Mon 7th April: Thrupp Wharf Marina to Stoke Bruerne or Blisworth
Tue 8th April am: Stoke Bruerne/Blisworth to Gayton Junction
Tue 8th April pm: Gayton Junction to Weedon
Wed 9th April: Weedon to Crick
Thu 10th April: Crick to Foxton Top Lock
Fri 11th April: Foxton Top Lock to Market Harborough
Sat 12th April: Market Harborough to Debdale Wharf Marina

The stop at Foxton coincides neatly with a talk entitled "Foxton Locks 1814 - 2014" which starts at 1830 in the "Canal Museum" and ends via a treasure hunt at the Bridge 61 pub (can't wait!) (Another diary entry in Canal Boat magazine).

The planning stops at Debdale Wharf Marina as that is where Jubilee's bottom will be spanked blacked. The boat will be removed from the water - or the water from the boat - on the following Monday, but we need to be there early. We are told that the boat should be back in the water on the Wednesday; I shall plan the return trip accordingly.
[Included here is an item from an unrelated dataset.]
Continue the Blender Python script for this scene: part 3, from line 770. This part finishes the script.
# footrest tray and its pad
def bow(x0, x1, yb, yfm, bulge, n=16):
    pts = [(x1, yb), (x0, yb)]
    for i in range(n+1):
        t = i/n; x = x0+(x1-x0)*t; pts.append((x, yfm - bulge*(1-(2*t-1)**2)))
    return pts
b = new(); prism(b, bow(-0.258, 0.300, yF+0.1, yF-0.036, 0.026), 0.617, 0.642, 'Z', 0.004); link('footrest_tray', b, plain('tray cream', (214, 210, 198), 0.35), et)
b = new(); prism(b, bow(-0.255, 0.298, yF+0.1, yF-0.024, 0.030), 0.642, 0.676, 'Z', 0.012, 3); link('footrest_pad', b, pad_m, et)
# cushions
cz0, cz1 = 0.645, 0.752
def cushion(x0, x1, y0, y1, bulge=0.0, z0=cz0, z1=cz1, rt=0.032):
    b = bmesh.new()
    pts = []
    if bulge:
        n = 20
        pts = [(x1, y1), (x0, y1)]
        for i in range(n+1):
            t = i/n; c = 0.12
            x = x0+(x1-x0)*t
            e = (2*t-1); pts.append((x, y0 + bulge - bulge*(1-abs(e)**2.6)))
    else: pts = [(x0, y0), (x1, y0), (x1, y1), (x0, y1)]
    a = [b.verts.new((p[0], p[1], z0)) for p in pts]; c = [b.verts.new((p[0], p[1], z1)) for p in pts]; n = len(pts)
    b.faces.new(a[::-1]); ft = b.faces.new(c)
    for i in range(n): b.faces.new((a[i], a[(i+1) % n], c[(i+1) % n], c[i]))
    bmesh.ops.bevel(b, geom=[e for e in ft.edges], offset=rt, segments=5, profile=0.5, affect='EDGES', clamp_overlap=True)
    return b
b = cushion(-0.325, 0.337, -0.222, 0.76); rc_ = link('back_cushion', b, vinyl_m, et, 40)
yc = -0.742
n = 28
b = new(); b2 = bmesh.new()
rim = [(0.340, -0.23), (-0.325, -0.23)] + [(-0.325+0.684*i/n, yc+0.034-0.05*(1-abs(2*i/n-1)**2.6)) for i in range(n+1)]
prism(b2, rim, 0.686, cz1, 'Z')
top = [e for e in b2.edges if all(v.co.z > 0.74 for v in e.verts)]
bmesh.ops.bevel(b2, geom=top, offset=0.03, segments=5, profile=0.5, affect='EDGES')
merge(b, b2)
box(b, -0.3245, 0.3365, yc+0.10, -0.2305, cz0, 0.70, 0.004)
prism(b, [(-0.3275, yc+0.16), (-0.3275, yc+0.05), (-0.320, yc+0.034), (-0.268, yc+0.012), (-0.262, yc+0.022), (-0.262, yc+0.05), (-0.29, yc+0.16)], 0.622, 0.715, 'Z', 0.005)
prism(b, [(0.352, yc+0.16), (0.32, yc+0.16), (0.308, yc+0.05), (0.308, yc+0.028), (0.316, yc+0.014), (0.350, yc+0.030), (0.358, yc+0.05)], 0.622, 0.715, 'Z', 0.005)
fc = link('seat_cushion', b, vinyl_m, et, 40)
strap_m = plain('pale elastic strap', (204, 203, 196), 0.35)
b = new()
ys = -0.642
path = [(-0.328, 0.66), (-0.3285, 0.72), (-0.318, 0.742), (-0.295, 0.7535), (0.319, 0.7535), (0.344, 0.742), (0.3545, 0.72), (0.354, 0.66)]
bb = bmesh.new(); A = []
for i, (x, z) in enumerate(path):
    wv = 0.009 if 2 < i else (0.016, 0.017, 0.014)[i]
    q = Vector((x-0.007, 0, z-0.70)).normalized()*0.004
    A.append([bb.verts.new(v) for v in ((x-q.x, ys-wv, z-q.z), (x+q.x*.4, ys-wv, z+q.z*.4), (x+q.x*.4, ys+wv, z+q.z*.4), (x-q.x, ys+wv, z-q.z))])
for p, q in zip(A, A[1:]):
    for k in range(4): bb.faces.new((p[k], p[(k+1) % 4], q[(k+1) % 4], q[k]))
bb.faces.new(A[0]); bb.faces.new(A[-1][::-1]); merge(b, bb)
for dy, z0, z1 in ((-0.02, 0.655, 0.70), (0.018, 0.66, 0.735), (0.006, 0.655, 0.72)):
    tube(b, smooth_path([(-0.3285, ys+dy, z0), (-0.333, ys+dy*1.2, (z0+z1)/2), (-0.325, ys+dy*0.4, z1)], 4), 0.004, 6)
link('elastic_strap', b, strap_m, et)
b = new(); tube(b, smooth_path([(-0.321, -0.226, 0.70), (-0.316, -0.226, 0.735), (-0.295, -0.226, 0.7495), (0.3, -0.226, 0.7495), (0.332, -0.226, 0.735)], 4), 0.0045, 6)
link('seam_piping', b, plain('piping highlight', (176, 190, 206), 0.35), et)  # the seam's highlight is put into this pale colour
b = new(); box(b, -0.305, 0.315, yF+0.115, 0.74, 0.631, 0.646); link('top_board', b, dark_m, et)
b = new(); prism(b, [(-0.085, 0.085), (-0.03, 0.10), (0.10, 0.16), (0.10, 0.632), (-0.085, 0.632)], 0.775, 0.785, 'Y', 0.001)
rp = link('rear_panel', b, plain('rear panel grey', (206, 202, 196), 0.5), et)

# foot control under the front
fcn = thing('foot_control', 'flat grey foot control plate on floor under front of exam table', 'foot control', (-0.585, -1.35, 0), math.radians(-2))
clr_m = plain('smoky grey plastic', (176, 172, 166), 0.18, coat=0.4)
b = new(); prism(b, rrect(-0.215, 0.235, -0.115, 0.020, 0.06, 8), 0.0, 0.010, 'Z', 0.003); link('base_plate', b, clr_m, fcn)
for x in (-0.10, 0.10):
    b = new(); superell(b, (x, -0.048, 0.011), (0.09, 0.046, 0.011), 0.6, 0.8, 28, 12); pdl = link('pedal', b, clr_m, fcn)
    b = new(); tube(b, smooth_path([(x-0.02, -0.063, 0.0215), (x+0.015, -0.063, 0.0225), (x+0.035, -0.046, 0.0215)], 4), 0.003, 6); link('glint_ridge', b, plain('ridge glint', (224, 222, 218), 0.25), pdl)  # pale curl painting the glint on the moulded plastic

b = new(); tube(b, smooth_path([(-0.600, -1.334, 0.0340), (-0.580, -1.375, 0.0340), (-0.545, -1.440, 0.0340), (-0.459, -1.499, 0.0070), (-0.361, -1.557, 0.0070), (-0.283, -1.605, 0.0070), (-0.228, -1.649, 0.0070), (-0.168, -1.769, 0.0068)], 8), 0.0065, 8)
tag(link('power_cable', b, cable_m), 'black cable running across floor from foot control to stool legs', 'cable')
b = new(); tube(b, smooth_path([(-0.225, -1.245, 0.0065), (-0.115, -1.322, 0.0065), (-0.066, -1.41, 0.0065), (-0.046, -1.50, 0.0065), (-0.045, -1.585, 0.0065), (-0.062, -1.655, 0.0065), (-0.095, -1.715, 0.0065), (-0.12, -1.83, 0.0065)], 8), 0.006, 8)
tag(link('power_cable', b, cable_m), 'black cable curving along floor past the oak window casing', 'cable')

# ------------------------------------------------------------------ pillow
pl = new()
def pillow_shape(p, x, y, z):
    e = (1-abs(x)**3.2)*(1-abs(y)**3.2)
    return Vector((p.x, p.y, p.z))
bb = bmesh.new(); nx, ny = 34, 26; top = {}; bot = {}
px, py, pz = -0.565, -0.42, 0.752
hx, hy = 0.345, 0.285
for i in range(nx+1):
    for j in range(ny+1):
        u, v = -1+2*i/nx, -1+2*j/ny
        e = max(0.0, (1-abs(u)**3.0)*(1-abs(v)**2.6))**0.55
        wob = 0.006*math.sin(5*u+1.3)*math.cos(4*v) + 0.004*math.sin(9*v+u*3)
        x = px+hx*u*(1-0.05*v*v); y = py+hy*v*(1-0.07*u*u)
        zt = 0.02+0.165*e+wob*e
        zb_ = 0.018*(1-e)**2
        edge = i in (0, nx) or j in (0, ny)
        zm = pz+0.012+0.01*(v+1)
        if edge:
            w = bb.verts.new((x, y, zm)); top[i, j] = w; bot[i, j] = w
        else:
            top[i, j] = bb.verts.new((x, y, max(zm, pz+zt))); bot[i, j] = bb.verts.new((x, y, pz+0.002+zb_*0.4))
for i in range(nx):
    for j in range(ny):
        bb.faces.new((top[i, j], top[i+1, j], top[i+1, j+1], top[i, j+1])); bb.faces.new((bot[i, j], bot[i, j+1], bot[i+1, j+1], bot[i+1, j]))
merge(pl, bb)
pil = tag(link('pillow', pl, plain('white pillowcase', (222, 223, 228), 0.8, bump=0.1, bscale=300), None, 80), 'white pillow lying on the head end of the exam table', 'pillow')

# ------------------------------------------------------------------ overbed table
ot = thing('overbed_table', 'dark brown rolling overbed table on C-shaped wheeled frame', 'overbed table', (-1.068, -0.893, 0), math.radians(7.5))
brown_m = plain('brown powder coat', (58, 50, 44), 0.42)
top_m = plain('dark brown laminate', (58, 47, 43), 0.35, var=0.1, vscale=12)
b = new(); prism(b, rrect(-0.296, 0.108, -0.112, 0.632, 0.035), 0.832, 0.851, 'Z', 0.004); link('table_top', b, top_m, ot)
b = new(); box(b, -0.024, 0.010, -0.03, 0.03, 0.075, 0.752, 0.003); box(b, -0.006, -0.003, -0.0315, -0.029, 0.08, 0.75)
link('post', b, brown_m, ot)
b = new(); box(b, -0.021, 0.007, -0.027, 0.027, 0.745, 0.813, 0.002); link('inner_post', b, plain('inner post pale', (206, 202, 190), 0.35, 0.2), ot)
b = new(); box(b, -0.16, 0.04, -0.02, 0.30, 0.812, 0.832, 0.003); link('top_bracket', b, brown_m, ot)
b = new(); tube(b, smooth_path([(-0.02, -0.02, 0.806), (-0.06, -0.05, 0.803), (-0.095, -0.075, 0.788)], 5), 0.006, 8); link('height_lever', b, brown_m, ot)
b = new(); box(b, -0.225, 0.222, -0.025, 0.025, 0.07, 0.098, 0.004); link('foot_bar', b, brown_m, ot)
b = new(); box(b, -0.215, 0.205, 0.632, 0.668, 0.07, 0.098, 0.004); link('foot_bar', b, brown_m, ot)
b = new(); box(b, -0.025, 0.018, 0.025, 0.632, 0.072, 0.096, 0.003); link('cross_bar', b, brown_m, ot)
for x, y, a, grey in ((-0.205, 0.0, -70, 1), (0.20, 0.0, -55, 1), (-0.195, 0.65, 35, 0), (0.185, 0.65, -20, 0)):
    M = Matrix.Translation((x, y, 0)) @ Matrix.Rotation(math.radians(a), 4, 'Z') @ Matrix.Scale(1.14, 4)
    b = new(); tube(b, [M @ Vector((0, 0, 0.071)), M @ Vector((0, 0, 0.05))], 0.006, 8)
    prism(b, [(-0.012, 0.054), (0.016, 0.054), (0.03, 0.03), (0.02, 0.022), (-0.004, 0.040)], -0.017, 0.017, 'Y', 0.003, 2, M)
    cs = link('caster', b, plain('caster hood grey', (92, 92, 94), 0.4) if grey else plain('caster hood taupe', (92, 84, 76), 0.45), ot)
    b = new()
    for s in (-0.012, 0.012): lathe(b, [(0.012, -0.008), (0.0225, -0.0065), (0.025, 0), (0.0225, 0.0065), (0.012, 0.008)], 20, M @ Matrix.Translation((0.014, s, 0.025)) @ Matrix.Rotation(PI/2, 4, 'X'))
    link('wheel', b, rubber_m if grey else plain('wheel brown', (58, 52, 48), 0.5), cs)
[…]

If any blog reader would like to make themselves known to us en route we should be very happy to see them. There is plenty of tea and coffee on board!

Wednesday 2 April 2014

King's Cross

The last time I was on Jubilee I returned home via King's Cross Station. The roof over the concourse is spectacular.

The train to Cambridge often leaves from Platform 8; the tracks dive under the Regents Canal shortly after leaving the station.

On this occasion the train left from Platform 1, which is not, as it happens, the platform with the lowest number.

At King's Cross there is a Platform 0. Are there any other stations with a Platform 0 - or even negative numbers?

I'll take a photo of it next time.

Tuesday 1 April 2014

Boating weather?

According to my trusty, dusty, Maplin indoor/outdoor thermometer, which I believe to be reasonably accurate, the temperature here in Norwich reached almost 20˚C this afternoon.

It might have actually got there, but if it did I didn't see it.

I have another in/out thermometer on Jubilee, with a useful max/min function, but its two sensors don't agree with each other. Putting the "remote" sensor in the same place as the main unit the two temperature readings differ by 2.0˚C.

Boating weather? Definitely. But so also is 0.1˚, rain, sleet, snow ... A year ago it was freezing, with snow lying in shady spots. This was 6th April 2013 on the Trent.

I'm currently planning our Easter cruise: I'll post details here soon.